SET PROBLEM. Copy nothing but the stretch that opens with the line containing "Model this scene in Blender with a Python script. The" and closes with the line containing "col = scene.collection". Keep pictures out.

RECORD EXTRACTS.

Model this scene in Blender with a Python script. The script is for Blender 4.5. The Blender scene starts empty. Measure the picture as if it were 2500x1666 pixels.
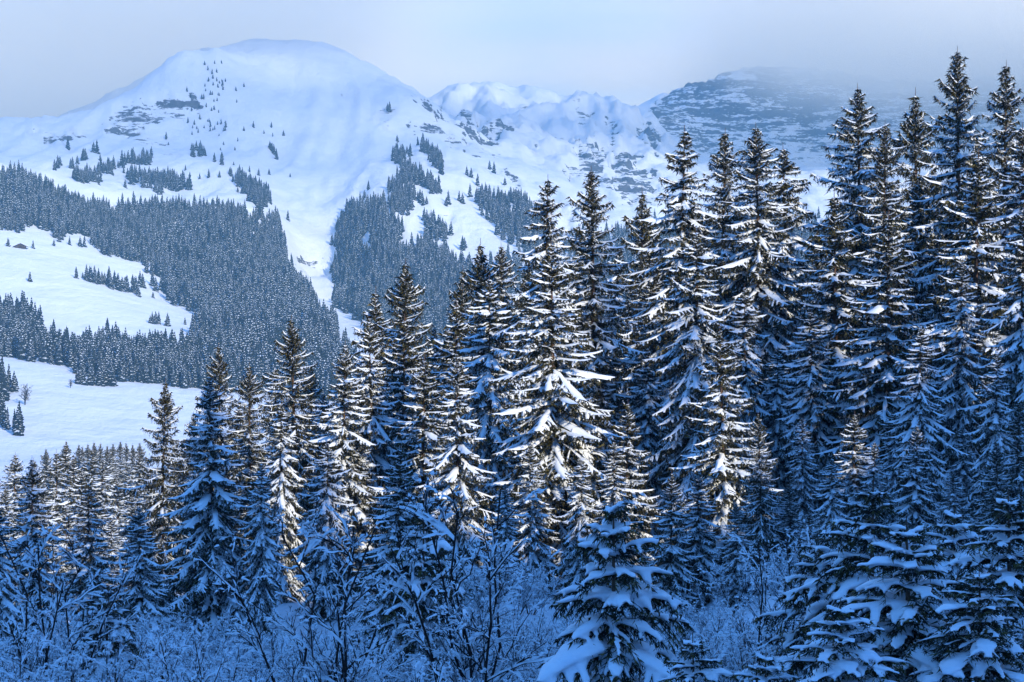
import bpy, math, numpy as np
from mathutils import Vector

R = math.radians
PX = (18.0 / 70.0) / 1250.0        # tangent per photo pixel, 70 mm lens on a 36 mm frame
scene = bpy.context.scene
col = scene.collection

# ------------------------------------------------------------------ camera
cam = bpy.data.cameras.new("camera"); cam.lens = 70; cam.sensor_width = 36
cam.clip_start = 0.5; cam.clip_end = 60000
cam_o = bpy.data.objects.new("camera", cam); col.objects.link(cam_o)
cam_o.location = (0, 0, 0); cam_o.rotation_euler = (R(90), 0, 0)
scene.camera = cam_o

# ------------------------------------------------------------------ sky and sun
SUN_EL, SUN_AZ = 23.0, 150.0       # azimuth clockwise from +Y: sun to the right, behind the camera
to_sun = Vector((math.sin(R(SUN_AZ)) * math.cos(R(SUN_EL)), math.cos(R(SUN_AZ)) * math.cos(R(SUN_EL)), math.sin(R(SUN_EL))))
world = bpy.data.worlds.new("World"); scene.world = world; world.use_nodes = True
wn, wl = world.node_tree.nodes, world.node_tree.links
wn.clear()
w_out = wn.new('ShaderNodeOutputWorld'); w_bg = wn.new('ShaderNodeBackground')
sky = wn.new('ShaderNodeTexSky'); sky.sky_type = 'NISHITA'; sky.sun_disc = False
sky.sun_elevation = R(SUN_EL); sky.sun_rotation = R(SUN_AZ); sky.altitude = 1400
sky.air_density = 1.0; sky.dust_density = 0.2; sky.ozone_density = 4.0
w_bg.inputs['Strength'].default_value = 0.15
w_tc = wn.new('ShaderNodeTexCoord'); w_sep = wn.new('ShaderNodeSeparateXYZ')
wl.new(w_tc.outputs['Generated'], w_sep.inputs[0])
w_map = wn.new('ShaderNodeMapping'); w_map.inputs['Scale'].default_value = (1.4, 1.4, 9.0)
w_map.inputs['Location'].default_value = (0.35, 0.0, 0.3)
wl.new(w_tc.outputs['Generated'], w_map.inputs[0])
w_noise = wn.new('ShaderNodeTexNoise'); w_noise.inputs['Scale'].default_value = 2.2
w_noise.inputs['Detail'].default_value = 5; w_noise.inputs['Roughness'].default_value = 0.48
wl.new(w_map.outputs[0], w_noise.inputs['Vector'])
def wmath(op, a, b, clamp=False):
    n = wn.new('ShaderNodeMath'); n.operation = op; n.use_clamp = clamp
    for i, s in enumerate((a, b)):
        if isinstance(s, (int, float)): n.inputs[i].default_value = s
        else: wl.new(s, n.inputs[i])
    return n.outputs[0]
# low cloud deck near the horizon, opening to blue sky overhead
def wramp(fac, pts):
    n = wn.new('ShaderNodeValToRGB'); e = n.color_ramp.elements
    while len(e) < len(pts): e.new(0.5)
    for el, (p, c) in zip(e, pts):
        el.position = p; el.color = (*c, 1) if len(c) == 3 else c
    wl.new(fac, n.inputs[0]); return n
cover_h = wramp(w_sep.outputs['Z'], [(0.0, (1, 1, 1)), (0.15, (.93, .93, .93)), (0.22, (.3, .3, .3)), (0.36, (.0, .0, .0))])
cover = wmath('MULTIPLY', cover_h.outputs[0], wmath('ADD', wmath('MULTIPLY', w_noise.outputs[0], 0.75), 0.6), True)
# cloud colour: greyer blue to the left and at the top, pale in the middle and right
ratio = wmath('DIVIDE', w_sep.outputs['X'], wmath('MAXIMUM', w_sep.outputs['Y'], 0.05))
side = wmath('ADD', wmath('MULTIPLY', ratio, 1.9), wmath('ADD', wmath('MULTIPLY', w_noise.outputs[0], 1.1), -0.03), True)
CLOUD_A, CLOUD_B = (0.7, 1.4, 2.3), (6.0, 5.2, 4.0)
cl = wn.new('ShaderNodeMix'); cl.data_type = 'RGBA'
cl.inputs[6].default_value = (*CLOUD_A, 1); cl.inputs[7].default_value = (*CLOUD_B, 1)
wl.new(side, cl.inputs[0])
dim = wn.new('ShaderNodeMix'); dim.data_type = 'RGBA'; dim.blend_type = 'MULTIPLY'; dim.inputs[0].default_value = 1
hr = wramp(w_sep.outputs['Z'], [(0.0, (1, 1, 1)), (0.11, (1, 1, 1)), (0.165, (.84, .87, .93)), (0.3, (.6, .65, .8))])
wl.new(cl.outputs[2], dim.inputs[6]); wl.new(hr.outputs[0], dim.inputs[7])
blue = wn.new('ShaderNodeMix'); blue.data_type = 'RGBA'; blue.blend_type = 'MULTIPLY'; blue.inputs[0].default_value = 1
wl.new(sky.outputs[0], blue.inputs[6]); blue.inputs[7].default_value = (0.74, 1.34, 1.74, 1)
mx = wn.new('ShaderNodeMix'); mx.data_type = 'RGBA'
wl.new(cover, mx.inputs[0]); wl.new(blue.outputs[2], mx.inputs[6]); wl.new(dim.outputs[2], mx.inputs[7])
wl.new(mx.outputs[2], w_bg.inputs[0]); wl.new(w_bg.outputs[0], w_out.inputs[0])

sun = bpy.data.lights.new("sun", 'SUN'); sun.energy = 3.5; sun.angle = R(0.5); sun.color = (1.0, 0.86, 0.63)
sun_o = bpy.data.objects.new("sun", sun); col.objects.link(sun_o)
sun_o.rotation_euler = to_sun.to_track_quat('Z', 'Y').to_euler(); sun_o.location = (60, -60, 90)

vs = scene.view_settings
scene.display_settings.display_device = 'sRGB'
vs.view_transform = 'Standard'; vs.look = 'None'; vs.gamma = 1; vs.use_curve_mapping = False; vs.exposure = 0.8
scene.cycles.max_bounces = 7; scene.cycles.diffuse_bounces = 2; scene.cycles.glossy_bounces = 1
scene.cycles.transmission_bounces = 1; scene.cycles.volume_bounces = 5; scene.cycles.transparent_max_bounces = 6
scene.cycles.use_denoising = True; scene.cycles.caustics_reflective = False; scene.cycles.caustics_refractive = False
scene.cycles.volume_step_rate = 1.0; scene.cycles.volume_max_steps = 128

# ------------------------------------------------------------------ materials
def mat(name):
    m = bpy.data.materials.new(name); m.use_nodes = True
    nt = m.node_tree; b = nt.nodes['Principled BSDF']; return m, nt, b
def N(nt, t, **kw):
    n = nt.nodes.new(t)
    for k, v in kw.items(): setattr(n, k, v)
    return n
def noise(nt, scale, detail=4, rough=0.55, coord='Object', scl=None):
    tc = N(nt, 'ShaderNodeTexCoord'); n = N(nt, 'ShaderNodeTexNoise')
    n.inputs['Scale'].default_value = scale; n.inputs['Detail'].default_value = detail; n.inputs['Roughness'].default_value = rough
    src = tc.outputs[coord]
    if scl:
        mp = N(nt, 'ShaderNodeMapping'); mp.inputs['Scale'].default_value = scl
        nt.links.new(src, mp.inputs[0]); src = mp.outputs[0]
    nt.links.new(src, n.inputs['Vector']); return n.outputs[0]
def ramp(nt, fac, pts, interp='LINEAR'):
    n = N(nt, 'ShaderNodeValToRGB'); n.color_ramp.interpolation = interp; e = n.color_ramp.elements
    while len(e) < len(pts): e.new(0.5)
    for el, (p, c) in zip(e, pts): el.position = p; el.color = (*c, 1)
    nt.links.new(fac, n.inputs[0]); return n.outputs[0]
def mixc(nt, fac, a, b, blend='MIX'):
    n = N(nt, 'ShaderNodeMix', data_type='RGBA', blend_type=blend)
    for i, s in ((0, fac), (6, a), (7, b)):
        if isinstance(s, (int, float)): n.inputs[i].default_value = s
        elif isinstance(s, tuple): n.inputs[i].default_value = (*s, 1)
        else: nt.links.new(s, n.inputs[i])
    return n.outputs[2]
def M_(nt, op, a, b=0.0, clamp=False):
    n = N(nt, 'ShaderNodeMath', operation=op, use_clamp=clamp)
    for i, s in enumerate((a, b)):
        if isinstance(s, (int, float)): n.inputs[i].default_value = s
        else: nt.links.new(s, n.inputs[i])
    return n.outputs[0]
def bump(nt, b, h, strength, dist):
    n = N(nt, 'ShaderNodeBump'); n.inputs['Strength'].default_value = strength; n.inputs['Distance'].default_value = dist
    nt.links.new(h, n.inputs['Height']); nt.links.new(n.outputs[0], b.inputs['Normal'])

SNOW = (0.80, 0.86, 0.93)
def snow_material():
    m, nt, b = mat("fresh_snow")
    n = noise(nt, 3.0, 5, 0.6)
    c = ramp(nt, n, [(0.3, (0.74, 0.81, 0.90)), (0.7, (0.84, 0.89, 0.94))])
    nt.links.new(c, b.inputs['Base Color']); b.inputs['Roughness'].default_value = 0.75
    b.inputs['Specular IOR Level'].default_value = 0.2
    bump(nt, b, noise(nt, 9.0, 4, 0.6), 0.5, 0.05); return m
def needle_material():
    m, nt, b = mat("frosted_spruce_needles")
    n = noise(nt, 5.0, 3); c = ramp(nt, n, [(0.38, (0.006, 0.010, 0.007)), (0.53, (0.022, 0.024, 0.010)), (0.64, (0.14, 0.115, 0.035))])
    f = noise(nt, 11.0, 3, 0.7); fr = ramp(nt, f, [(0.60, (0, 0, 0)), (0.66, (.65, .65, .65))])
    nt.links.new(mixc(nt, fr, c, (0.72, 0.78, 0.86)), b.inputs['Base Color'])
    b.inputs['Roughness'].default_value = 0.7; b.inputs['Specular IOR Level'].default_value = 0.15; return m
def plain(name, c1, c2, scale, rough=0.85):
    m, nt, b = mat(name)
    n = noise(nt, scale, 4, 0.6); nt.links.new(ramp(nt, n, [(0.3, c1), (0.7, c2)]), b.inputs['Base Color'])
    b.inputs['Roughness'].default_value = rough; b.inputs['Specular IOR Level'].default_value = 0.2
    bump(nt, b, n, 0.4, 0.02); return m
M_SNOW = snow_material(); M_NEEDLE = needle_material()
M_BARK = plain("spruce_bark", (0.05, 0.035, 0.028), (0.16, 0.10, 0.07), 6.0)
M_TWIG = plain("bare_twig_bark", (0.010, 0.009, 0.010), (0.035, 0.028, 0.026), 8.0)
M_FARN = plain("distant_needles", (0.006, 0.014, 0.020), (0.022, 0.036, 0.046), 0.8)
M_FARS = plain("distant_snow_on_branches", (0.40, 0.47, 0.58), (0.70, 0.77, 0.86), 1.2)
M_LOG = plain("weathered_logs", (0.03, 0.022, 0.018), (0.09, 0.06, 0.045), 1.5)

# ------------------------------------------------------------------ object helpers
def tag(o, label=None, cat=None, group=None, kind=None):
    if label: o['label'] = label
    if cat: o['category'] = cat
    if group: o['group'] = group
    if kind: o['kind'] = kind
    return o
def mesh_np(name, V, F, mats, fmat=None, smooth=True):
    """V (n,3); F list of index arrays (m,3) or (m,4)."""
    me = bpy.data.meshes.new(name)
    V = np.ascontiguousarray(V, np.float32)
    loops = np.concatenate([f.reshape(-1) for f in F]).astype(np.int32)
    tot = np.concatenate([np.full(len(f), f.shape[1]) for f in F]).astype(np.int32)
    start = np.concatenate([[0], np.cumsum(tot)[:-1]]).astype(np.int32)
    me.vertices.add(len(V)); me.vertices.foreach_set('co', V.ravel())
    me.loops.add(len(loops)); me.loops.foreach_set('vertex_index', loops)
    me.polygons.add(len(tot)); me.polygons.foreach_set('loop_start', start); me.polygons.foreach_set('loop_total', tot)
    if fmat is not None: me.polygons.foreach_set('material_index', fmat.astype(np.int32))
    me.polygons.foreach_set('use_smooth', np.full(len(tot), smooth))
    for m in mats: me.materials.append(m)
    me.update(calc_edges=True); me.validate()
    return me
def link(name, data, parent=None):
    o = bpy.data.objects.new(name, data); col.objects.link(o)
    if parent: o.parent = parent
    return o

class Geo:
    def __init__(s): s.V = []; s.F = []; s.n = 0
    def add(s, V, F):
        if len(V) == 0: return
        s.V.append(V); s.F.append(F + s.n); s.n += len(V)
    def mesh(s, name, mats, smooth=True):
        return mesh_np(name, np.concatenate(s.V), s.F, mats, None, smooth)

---

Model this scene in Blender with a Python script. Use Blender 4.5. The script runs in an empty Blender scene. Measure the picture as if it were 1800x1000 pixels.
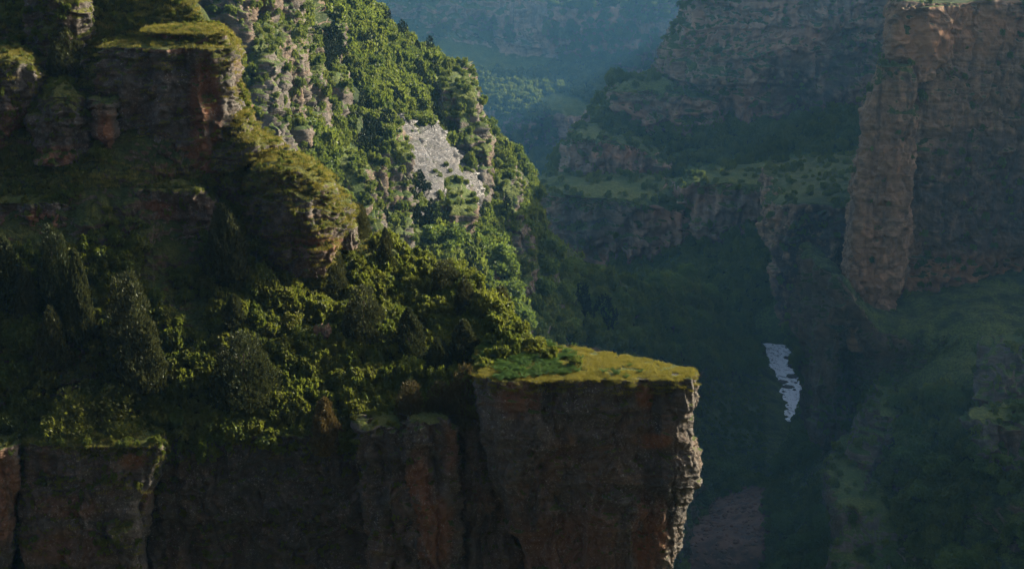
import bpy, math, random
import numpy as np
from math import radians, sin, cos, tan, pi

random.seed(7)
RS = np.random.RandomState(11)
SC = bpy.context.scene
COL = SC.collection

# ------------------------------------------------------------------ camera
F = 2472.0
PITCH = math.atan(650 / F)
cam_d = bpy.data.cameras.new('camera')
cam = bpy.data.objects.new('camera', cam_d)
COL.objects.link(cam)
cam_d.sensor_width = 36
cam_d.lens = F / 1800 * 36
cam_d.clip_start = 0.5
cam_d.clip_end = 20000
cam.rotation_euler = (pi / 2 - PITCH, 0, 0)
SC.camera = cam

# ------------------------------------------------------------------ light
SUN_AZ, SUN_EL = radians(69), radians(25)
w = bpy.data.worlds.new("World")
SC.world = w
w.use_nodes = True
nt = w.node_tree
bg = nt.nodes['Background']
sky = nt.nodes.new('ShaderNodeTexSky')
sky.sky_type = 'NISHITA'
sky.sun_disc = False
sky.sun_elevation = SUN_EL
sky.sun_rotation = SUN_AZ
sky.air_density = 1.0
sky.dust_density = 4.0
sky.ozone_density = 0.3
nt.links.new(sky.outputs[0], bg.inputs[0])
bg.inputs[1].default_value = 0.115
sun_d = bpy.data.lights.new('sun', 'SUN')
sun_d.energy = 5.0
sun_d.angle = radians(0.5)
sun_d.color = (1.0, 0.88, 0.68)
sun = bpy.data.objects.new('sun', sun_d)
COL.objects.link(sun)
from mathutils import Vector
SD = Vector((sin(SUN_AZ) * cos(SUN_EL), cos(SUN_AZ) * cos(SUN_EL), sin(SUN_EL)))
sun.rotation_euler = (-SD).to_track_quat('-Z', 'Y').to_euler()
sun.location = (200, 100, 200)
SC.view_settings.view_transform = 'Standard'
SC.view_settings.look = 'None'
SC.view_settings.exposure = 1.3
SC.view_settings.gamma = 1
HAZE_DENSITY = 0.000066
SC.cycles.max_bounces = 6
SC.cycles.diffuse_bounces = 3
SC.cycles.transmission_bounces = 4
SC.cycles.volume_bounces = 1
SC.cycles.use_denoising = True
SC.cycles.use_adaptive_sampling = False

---

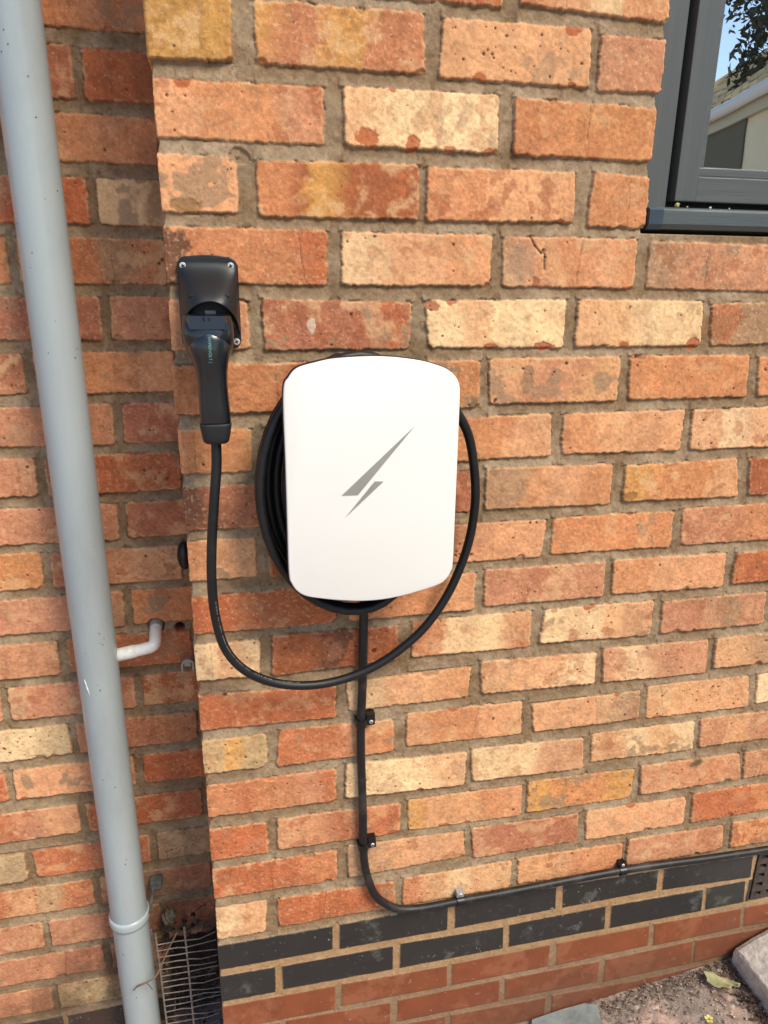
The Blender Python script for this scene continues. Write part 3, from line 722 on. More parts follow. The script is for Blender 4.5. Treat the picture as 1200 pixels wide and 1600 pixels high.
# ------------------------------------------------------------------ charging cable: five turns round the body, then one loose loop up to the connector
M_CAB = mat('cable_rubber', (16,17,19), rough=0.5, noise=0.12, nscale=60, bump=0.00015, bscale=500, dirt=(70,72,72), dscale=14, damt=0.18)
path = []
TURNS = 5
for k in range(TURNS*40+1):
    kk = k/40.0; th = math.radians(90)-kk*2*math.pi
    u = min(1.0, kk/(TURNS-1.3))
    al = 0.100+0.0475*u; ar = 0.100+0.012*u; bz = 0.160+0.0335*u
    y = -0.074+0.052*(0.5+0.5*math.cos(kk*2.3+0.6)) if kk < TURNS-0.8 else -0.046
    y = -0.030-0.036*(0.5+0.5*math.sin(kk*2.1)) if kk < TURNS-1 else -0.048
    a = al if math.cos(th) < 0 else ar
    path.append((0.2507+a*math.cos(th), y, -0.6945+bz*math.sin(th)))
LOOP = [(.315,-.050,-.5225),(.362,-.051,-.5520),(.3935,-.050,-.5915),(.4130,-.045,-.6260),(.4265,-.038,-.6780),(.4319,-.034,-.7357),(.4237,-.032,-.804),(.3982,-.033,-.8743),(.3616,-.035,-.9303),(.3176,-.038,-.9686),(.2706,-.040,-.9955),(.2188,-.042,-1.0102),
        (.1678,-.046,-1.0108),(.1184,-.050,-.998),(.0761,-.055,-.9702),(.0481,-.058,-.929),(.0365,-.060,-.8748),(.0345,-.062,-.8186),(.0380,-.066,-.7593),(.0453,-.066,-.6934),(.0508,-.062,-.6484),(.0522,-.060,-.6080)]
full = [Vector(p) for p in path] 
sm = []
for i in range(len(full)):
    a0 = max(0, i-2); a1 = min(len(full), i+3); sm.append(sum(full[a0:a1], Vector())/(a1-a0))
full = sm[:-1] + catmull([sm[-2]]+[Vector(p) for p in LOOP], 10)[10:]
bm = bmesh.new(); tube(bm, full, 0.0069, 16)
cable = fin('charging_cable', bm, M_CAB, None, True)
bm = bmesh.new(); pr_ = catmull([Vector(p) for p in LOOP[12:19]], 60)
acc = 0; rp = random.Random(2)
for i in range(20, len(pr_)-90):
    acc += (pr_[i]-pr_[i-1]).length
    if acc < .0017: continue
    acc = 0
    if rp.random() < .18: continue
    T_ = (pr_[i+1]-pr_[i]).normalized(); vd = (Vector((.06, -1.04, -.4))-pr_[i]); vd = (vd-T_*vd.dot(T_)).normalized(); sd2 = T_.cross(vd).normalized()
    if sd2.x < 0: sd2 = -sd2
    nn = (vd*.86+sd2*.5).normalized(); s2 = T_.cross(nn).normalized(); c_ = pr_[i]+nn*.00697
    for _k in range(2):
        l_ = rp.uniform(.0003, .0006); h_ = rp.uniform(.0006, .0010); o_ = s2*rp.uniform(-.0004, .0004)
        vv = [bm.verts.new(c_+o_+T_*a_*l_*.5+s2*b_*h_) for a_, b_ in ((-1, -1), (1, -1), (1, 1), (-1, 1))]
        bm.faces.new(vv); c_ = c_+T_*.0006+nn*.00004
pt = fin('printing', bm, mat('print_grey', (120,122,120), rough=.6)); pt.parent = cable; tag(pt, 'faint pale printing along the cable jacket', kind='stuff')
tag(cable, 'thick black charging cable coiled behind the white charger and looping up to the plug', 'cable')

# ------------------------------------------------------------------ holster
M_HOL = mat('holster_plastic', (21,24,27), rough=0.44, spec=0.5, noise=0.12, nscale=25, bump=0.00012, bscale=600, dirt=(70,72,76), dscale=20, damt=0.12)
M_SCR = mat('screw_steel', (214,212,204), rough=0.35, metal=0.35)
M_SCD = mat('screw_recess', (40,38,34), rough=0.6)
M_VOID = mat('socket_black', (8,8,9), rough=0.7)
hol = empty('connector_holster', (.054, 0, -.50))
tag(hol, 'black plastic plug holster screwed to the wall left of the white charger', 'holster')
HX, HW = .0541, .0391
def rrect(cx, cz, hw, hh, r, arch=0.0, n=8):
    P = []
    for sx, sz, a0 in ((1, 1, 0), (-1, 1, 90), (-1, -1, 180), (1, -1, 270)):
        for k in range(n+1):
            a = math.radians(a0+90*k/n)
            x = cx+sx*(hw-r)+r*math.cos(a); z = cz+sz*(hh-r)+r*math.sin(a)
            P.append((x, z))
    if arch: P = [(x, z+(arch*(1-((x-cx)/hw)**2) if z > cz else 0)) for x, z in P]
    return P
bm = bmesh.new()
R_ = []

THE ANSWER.
Model this scene in Blender with a Python script. The script is for Blender 4.5. The Blender scene starts empty. Measure the picture as if it were 2500x1666 pixels.
import bpy, math, numpy as np
from mathutils import Vector

R = math.radians
PX = (18.0 / 70.0) / 1250.0        # tangent per photo pixel, 70 mm lens on a 36 mm frame
scene = bpy.context.scene
col = scene.collection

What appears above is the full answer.